Le Hirak, ce n’est pas toi et tes amis sur une page Facebook ou Twitter avec lesquels tu partages les mêmes idées et la même idéologie. Le Hirak est une vague révolutionnaire qui englobe des millions d’Algériens. Tenter de former un parti au nom du Hirak ou de représenter le Hirak ne diffère en rien du FLN post-indépendance qui a prétendu représenter en son sein l’ensemble des Algériens.
Un seul parti politique, dont le but supposé est d’arriver au pouvoir, ne peut rassembler toutes les sensibilités qui existent au sein de la société. Prétendre cela relève du populisme, c’est reproduire de nouvelles versions du FLN et du FIS.
Le Hirak est une éruption révolutionnaire qui tente de tracer un nouveau cours permettant de redonner de la vie et de l’efficacité au politique. Il le fait en mettant la pression sur le pouvoir de fait afin de le forcer à cesser d’occuper les espaces censés être ceux de la société civile et non les siennes: les médias, l’économie, l’espace public, la scène partisane, l’université… Ces espaces sont aujourd’hui totalement occupés par le pouvoir. Aucun parti, aucune association ne peut avoir une activité efficiente sans la libération de ces espaces.
Une utopie populiste naïve
Former un parti politique pour représenter le Hirak est une naïve utopie populiste susceptible d’évoluer dans deux directions. Un extrémisme fascisant pouvant basculer dans la violence en raison de la facilité avec laquelle il peut être infiltré de l’intérieur et de l’extérieur; ou alors que ses dirigeants finissent par succomber à l’attrait des postes et des privilèges en se retrouvant libérés du Hirak lui-même après avoir rompu physiquement avec lui du fait des obligations et des engagements avec le pouvoir…
Dès lors que des personnes se structurent dans une organisation officielle, elles deviennent conciliantes, contraintes de se soumettre à la logique politique (concessions, pragmatisme, respect des formes juridiques …) ou alors elles tendent vers la violence et le radicalisme, ce qui donne au pouvoir l’argument pour les faire sortir de la scène par la force de la loi. L’évolution la plus probable est qu’un tel parti se divisera en courants ou en partis radicaux ou modérés serviles.
La pratique de la protestation dans la rue diffère totalement de la pratique de la politique au sein d’un parti officiel agréé. L’échec des partis existants à réaliser des changements, mêmes minimes, sur le pouvoir ne tient pas au fait que leurs adhérents et dirigeants ne sont pas honnêtes ou qu’ils manquent d’idées. Cela tient surtout au fait que le champ politique est occupé par le pouvoir avec des instruments et des mécanismes non-politiques qui ne permettent le passage qu’à ceux qui ont les qualités requises que le régime fixe de manière automatique.

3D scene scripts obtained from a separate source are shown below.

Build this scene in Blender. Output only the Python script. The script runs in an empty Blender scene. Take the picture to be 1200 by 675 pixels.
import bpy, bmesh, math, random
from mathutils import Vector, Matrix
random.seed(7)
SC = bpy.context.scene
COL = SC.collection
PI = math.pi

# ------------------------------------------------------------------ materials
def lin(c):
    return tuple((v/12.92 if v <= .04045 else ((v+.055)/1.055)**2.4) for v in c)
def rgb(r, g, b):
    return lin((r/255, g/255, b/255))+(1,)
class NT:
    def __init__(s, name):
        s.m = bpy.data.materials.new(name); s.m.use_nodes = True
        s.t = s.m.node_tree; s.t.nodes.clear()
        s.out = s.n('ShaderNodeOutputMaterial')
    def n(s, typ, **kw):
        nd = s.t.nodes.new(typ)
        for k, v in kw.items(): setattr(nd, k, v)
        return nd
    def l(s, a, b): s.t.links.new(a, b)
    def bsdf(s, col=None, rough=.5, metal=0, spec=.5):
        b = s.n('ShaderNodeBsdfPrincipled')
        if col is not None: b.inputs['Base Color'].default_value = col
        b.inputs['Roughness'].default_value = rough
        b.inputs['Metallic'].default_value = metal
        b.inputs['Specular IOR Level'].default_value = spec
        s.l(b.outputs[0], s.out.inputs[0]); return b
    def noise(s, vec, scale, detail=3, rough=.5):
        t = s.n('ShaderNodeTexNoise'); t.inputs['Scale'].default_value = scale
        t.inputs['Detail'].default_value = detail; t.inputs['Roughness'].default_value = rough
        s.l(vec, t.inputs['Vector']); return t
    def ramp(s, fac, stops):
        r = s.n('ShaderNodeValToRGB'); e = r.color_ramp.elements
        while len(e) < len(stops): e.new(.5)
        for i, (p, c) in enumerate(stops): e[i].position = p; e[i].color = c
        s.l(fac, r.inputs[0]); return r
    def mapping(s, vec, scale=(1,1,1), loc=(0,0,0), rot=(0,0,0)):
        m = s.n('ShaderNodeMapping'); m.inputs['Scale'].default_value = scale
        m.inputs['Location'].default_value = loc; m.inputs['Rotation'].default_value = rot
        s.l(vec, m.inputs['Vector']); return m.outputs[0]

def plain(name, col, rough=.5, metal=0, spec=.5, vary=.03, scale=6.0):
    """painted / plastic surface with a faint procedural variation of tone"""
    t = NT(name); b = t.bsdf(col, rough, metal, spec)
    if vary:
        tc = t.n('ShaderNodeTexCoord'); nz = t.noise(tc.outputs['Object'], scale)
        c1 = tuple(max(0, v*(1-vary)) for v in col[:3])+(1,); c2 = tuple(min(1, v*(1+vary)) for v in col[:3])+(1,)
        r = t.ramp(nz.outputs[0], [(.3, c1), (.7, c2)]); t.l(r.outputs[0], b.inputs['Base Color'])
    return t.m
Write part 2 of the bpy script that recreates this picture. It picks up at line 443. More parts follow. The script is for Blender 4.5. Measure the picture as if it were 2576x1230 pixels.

Libérer le champ politique, le défi principal
Le défi auquel fait fait face la société algérienne est celui de la libération du champ du politique et peut-être à le construire à partir de zéro. Ce processus ne se réalise pas par la formation d’un parti politique, il a besoin d’une pression révolutionnaire pacifique continue pour contraindre le pouvoir à reculer vers ses espaces naturels et à ne pas dépasser les limites fixées par la loi.
Former un parti politique pour représenter le Hirak ne diffère pas de la fondation du Front Islamique du Salut (FIS) pour représenter le mouvement de protestation après les événements d’octobre 1988. L’argumentaire du FIS a été que le FLN a échoué car constitué de gens qui ne craignent pas Dieu et qui se sont éloignés de la religion. Et donc, qu’il fallait fonder un parti composé d’hommes pieux qui vont investir l’assemblée législative pour faire le changement. C’est la même logique que l’on retrouve chez ceux qui appellent à structurer le Hirak dans un parti politique.
Nous ne sommes pas dans une révolution contre un ennemi extérieur permettant et justifiant que l’on transcende nos divergences idéologiques et politiques pour nous fondre dans un mouvement populiste révolutionnaire. Nous avons, bien au contraire, besoin de libérer le champ politique de l’idéologie populiste dont la nécessité a cessé d’être de mise après le rétablissement de l’indépendance nationale.